Ma c'è un'altra, evidente dimensione dottrinale che emerge dall'inizio di questo pontificato. Il sacerdozio comune dei fedeli, la necessità per tutti i cristiani di essere luce del mondo non può essere vissuta con superbia, ma richiede umiltà: senza l’umiltà, senza la capacità di riconoscere pubblicamente i propri peccati e la propria fragilità umana, non si può raggiungere la salvezza e neanche pretendere di annunciare Cristo o essere suoi testimoni. Questo comporta che la stella polare dell'opera di evangelizzazione deve essere rappresentata dalla figura di Maria, madre di Cristo: “ogni volta che guardiamo a Maria torniamo a credere nella forza rivoluzionaria della tenerezza e dell’affetto.
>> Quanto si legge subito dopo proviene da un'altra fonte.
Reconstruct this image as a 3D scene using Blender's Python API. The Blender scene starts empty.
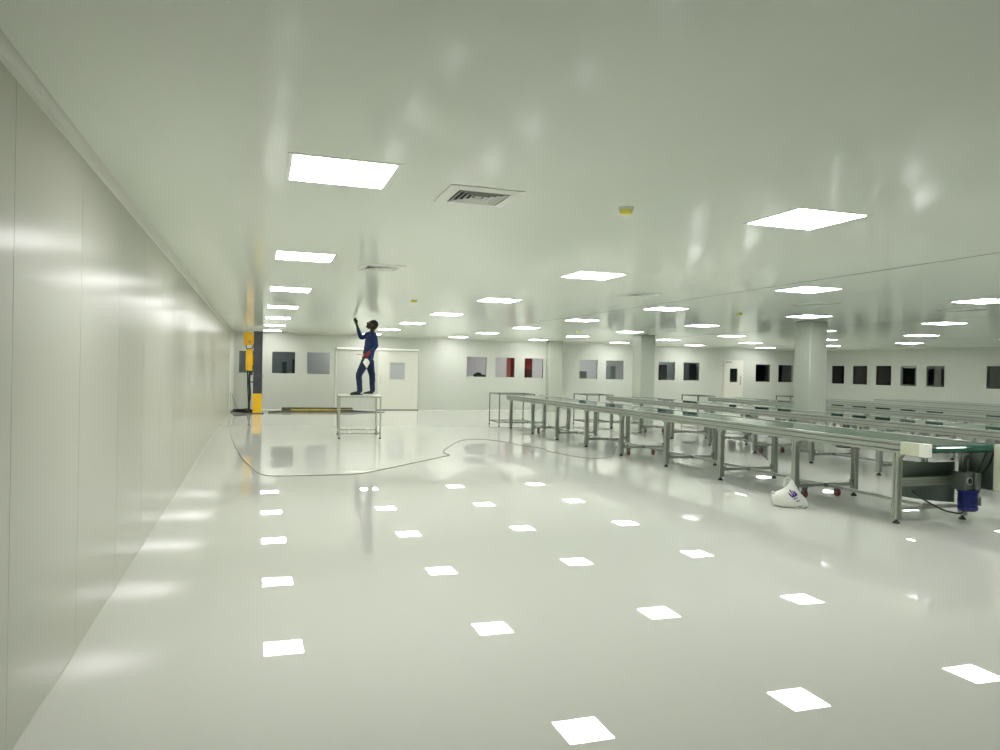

In lei vediamo che l’umiltà e la tenerezza non sono virtù dei deboli ma dei forti, che non hanno bisogno di maltrattare gli altri per sentirsi importanti. Guardando a lei scopriamo che colei che lodava Dio perché ha rovesciato i potenti dai troni e ha rimandato i ricchi a mani vuote” (Lc 1,52.53)” (288). Di conseguenza, Francesco non cambia (né ha intenzione o facoltà di cambiare) la dottrina della Chiesa su aborto, matrimonio omosessuale e uso dei metodi contraccettivi: più semplicemente, egli ritiene che l'annuncio evangelico debba concentrarsi “sull’essenziale, sul necessario, che è anche ciò che appassiona e attira di più, ciò che fa ardere il cuore”.

Nella scelta delle tematiche su cui impostare l'opera di evangelizzazione i cattolici sono dunque chiamati a  “trovare un nuovo equilibrio, altrimenti anche l’edificio morale della Chiesa rischia di cadere come un castello di carte, di perdere la freschezza e il profumo del Vangelo”. Non dunque una rivoluzione, ma una rimodulazione di comunicazione: necessaria, in un momento come questo, perchè i cristiani possano essere ancora “luce del mondo” e “sale della terra”.